Frequently Asked Questions
Does this affect Priority Pass access at Lufthansa airports?
No. Priority Pass is a separate network from the Amex-Lufthansa direct agreement. Some Lufthansa lounges at FRA and MUC participate in Priority Pass, so Platinum cardholders may retain access through that network at those specific locations. The change on October 1 removes only the direct Amex-Lufthansa benefit.
Which Lufthansa lounges are covered right now, before October 1?
Platinum and Business Platinum cardholders can currently access Lufthansa Business Lounges on any Lufthansa Group flight, regardless of ticket class, and Lufthansa Senator Lounges when booked in a Lufthansa Group business class cabin. Centurion cardholders have additional access to Lufthansa First Class Lounges at FRA and MUC, regardless of ticket class. The Lufthansa First Class Terminal at Frankfurt has always been excluded from the Amex agreement.
Is American Express replacing this benefit with something else?
No replacement benefit has been announced as of April 10, 2026. Amex has not provided a public explanation for the decision. The broader lounge package (Centurion, Priority Pass, Delta Sky Club, Escape, Plaza Premium) is unchanged.
Should I cancel my Amex Platinum because of this?
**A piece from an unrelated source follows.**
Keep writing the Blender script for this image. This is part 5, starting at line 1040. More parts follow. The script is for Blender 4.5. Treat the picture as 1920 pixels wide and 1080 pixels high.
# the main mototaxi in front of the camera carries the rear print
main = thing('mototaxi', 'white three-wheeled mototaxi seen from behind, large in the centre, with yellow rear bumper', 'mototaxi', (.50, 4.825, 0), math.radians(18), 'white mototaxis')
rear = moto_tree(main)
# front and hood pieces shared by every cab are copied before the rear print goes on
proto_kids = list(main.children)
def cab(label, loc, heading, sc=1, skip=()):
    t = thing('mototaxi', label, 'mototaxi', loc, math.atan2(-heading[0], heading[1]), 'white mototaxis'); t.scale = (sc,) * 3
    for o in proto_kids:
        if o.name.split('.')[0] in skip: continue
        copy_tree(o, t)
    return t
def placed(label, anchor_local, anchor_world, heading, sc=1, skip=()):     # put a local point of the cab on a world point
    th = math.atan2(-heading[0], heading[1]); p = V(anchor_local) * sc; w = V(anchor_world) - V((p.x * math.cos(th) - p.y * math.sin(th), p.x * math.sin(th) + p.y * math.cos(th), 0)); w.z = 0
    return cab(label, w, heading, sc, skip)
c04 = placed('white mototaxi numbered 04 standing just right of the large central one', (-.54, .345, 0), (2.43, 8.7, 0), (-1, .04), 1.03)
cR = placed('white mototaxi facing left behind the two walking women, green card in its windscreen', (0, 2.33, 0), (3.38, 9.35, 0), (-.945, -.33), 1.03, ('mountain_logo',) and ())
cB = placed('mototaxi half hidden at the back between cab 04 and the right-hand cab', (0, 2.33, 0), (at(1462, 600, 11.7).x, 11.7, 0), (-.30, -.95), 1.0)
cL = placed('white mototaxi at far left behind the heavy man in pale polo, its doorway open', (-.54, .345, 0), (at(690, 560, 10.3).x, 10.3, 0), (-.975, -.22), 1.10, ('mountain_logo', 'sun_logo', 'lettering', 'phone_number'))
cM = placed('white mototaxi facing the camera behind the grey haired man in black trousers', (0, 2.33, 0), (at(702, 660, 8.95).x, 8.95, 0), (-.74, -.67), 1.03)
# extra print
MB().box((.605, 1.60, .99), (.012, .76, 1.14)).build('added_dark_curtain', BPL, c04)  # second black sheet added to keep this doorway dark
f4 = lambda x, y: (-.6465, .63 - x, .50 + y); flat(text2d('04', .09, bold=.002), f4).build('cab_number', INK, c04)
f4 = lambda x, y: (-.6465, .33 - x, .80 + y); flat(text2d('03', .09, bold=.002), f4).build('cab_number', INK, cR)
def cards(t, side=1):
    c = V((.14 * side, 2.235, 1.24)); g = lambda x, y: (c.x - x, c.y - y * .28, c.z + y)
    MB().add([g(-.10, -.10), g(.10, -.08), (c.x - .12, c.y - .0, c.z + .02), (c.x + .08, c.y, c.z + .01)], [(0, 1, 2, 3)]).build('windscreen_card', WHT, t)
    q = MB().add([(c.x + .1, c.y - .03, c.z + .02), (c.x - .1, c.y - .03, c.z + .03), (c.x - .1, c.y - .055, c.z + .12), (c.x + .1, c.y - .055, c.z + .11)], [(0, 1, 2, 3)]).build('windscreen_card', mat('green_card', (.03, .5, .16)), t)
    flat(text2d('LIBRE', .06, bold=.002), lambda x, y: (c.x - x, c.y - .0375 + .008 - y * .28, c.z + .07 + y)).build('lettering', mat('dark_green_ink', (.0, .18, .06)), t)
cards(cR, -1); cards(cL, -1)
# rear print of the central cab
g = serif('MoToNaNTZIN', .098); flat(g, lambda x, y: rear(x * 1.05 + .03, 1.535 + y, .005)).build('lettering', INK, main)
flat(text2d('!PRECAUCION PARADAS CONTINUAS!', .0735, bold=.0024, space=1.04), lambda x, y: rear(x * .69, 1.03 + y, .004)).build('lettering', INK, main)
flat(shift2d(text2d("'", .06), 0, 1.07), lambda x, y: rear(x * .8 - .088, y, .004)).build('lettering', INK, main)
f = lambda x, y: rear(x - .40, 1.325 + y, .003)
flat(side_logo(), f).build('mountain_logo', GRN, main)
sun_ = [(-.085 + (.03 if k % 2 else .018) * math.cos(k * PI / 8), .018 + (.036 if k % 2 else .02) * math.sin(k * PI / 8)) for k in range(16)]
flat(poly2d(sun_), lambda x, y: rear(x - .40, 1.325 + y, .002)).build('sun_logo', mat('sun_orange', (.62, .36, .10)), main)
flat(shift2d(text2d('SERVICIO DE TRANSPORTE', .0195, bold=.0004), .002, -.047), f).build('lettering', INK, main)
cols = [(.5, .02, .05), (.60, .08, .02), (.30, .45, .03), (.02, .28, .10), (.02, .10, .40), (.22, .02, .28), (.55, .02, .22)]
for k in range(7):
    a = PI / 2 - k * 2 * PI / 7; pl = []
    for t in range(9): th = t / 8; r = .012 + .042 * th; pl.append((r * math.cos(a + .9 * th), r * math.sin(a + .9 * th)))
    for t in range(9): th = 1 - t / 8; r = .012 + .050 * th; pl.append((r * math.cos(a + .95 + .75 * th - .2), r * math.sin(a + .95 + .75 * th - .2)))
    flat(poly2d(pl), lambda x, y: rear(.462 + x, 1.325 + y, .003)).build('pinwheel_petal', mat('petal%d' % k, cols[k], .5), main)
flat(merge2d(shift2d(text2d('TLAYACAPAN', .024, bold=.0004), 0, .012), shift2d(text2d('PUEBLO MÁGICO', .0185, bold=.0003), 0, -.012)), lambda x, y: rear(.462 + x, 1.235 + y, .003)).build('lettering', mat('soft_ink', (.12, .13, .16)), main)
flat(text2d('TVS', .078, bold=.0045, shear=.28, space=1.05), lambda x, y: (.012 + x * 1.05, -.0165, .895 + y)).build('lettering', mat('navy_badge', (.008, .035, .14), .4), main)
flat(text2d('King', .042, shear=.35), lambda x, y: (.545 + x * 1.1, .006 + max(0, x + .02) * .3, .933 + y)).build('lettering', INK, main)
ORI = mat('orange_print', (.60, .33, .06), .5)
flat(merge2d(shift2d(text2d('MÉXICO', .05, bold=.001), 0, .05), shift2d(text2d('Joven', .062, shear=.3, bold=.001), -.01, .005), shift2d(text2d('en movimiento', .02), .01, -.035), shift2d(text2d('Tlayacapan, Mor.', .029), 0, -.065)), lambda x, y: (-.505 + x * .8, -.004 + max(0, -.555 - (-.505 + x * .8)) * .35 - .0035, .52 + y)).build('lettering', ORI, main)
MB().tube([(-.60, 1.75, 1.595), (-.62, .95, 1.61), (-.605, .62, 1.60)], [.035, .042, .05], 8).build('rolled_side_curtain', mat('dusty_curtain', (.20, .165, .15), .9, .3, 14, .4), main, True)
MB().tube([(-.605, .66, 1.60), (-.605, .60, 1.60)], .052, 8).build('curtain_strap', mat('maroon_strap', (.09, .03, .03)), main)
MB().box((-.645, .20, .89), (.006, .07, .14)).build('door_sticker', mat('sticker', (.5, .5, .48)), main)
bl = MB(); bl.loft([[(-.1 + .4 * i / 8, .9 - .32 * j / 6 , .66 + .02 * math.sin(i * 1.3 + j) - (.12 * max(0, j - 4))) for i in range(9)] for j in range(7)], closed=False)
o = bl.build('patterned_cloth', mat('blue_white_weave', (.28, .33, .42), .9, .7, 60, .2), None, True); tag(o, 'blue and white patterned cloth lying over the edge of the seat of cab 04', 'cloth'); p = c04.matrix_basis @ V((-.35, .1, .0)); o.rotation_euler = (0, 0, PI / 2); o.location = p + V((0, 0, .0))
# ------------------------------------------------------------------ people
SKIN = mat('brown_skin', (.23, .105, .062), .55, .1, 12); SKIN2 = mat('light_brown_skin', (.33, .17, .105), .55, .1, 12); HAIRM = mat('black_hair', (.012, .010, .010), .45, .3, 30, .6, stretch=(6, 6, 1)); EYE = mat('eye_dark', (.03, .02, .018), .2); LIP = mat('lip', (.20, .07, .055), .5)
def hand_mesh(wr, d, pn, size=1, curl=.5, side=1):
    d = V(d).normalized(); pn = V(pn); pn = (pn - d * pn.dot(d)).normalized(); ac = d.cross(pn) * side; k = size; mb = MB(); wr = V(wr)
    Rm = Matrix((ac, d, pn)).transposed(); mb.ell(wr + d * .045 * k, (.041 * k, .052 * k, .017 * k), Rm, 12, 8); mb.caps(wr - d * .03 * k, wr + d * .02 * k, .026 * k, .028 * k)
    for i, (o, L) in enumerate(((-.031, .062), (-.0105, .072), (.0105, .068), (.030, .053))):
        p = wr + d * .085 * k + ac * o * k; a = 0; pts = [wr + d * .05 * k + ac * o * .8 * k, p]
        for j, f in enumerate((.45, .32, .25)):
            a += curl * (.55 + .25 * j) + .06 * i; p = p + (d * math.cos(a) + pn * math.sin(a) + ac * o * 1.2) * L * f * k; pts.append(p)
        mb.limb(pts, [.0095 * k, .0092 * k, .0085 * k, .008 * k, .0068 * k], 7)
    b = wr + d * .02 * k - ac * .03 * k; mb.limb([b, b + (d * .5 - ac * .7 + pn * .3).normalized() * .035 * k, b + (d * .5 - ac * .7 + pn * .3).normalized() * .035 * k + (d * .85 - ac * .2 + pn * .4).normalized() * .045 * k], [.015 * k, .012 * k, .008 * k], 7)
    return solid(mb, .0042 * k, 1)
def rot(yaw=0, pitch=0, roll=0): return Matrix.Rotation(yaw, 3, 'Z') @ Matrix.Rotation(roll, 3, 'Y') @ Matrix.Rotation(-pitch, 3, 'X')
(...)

The decision depends on which credits and benefits you actually use. If Lufthansa lounge access was your primary reason for holding the card, this change strengthens the case for switching to a less expensive alternative. If you reliably use Fine Hotels + Resorts, CLEAR Plus, Uber One, and Centurion Lounges at your home airport, the card may still justify its fee even without Lufthansa access.
Does this affect the Amex Gold Card?
No. The Amex Gold Card ($325 annual fee) never included Lufthansa lounge access. This change applies only to the Amex Platinum, Amex Business Platinum, and the Centurion Card.